I would love to help my friends and anyone else learn to invest for eternity. To put their money to work for them so that they can work for that which lasts. And that work can be in a cubicle, a coffee shop, at home, in front of a classroom, or anywhere else. The goal of investing isn't to live a life of unfettered luxury, but to have freedom in choosing what work to do and to have abundance to give to others.
As I sit in my home, and ponder how great a home it is, I am grateful for what God has allowed money to provide. When I think about the fact that my current job pays slightly above the poverty line and I have no trouble paying bills, I am grateful. Even if another year of a corporate job might've meant not needing any job in order to pay my bills, I know that like Mary (Martha's sister) I have chosen the better thing. (Luke 10:38-42)
What would you choose?

Tuesday, April 25, 2017

Dividend Growth Investing vs. Trading Stock

I still get very excited about my stock portfolio and dividend investing. I can't help it. The long-term potential is GREAT! But when I start talking about it, there's always someone who wants to talk about buying and selling stocks for a quick profit.

They believe their money making method is better than mine, and I believe mine is better than theirs.

Who wins?

It doesn't really matter. Yet, I am writing a post about the comparisons.

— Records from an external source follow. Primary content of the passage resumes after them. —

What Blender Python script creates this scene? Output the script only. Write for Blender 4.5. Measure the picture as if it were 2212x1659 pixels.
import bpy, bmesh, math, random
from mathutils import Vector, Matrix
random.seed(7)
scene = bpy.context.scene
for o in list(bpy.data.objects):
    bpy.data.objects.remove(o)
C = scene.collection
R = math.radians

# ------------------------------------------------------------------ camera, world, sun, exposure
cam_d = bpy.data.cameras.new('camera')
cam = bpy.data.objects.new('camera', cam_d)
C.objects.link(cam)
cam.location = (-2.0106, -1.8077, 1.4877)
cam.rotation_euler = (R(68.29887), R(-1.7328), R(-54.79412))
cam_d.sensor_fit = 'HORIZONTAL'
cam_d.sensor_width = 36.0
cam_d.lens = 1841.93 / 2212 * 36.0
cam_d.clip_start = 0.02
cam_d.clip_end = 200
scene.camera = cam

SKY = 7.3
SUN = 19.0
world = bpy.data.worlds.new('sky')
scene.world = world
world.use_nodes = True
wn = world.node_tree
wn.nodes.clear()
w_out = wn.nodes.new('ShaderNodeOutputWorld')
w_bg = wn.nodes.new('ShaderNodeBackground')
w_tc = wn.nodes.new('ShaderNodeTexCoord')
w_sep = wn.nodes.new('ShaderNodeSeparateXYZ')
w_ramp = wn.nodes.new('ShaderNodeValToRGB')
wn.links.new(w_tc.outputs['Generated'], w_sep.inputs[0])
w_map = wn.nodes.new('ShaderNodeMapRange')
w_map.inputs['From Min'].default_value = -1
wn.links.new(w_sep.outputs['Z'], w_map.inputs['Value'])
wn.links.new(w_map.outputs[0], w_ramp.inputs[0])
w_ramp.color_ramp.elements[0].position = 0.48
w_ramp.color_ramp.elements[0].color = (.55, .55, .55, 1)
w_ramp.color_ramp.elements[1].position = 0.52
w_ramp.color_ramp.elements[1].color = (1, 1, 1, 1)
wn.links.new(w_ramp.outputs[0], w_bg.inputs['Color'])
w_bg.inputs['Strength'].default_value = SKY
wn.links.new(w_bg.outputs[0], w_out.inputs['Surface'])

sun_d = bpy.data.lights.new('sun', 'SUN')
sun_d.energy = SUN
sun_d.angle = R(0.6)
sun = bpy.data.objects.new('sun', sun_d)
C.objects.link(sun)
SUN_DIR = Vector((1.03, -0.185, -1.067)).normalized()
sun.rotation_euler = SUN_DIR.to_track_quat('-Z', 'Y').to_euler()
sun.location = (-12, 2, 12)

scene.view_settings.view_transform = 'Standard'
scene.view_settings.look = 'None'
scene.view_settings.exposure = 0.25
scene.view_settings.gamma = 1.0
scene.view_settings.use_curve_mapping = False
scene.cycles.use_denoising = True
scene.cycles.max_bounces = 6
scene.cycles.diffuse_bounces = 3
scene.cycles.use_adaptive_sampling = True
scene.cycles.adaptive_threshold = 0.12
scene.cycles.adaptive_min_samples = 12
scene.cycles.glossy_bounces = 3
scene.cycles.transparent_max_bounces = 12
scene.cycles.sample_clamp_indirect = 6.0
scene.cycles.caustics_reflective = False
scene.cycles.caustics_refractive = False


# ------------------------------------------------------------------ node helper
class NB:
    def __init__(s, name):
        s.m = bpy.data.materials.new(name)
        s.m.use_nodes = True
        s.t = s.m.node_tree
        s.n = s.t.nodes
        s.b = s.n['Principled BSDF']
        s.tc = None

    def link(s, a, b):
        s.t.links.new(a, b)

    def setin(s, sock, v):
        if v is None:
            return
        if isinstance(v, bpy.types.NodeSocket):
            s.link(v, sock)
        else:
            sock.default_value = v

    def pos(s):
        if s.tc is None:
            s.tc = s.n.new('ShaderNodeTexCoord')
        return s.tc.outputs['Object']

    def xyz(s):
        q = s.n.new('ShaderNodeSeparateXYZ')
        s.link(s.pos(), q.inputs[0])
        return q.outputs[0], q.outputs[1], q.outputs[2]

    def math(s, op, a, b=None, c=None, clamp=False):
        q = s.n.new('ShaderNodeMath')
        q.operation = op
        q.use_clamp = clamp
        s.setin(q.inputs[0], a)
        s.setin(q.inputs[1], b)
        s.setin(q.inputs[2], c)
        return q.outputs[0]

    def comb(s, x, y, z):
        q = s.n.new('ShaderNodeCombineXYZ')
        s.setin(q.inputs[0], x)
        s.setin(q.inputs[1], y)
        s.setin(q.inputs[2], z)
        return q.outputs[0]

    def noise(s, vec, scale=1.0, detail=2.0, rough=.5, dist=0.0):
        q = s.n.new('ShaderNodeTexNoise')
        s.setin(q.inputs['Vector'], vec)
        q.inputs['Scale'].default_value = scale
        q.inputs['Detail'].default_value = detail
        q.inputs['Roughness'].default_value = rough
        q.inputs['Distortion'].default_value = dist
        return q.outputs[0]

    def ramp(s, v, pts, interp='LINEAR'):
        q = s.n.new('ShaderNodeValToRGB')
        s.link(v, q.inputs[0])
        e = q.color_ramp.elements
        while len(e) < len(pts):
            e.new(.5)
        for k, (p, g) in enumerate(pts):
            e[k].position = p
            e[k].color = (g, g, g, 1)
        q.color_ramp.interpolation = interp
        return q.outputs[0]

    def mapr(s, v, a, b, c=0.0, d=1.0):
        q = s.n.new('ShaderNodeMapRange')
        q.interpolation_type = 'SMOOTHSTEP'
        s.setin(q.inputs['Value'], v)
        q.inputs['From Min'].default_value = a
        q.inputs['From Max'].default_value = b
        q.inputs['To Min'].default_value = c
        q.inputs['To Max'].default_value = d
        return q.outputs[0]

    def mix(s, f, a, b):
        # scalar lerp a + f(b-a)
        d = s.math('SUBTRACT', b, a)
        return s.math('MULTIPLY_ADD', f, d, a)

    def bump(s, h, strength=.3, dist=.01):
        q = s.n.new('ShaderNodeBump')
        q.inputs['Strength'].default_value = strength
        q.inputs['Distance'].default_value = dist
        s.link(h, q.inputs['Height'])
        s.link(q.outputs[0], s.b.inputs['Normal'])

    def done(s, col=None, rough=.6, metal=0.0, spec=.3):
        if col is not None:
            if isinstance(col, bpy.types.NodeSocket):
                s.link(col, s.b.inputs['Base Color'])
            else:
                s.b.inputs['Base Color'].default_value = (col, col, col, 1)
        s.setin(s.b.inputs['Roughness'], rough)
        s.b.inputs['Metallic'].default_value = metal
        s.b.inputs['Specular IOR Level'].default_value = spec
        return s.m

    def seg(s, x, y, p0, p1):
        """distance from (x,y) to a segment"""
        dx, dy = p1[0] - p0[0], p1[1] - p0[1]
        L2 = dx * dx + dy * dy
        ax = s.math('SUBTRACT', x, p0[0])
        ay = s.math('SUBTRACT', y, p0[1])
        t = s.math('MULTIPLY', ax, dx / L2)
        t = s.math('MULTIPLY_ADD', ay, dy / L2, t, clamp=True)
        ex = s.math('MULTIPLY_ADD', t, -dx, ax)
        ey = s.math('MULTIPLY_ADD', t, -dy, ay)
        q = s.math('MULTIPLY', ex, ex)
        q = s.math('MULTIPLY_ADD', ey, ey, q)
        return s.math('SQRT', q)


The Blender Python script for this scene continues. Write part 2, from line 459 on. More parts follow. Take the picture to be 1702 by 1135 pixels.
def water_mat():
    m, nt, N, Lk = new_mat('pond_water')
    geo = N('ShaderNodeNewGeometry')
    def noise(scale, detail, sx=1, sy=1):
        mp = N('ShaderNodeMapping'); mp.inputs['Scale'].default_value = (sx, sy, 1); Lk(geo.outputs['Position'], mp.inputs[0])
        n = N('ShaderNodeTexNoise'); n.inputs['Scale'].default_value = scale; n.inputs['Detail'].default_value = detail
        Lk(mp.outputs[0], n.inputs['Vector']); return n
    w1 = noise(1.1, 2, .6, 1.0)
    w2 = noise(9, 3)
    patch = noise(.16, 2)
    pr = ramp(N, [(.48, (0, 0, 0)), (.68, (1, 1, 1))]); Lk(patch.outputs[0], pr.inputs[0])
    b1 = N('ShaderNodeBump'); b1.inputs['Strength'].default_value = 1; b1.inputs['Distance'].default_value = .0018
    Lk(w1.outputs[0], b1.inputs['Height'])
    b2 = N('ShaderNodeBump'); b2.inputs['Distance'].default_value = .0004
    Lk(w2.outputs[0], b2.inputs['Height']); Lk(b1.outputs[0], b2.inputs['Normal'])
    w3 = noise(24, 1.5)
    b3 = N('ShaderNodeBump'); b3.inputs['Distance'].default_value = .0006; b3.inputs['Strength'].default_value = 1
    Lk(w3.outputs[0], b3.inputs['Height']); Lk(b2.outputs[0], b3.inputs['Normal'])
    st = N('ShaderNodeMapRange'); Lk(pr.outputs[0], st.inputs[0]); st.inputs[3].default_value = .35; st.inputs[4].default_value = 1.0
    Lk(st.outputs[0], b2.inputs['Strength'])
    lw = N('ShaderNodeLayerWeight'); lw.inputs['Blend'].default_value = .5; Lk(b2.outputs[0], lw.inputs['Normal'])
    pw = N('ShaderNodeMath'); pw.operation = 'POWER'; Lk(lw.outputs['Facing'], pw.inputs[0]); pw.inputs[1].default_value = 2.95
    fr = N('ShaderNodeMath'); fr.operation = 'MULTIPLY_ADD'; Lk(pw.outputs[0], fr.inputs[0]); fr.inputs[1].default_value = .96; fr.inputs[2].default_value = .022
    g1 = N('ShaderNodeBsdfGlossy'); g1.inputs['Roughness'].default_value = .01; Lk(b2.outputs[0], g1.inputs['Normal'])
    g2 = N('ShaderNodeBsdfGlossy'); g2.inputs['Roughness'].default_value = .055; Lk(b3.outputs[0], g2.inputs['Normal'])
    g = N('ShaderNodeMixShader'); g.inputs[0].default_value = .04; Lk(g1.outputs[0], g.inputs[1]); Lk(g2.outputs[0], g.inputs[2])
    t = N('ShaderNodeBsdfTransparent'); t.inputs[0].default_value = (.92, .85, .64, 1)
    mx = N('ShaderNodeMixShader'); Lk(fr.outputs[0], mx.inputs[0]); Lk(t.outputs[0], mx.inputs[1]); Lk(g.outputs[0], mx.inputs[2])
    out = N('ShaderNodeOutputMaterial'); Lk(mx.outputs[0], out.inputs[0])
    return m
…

For me, I will choose dividend investments. I'm risk-adverse, afterall. If I invest in a healthy company that pays a decent dividend, I start making money within 3 months without any other effort. And, a really healthy company will increase the dividend annually, if not more often. This leads to more money over time. If I set up automatic dividend reinvestment, then my payout increases even more.

However, with buying and selling stocks, I would have to vigilantly watch the market looking for a low point and waiting for a high point to sell.  How long would it take me to gain the 3-7% yield that I get with the first year of dividend investments? What about the 10-20% yield that the dividends would afford me over time?

The passivity of dividend growth investing is the greatest pull for me. I can invest a set amount today, and leave it alone for years, and what pays $1 this year may pay me $50/year in 20 years.

To get the same increasing payout from trading stocks... I would have to always buy and sell in greater and greater amounts. Continually put my capital at risk.

With both strategies, you could, however, choose to periodically check your investments to determine if you should sell them (because the yield is not increasing at the best rate for dividends or because you've gained enough profit with trading).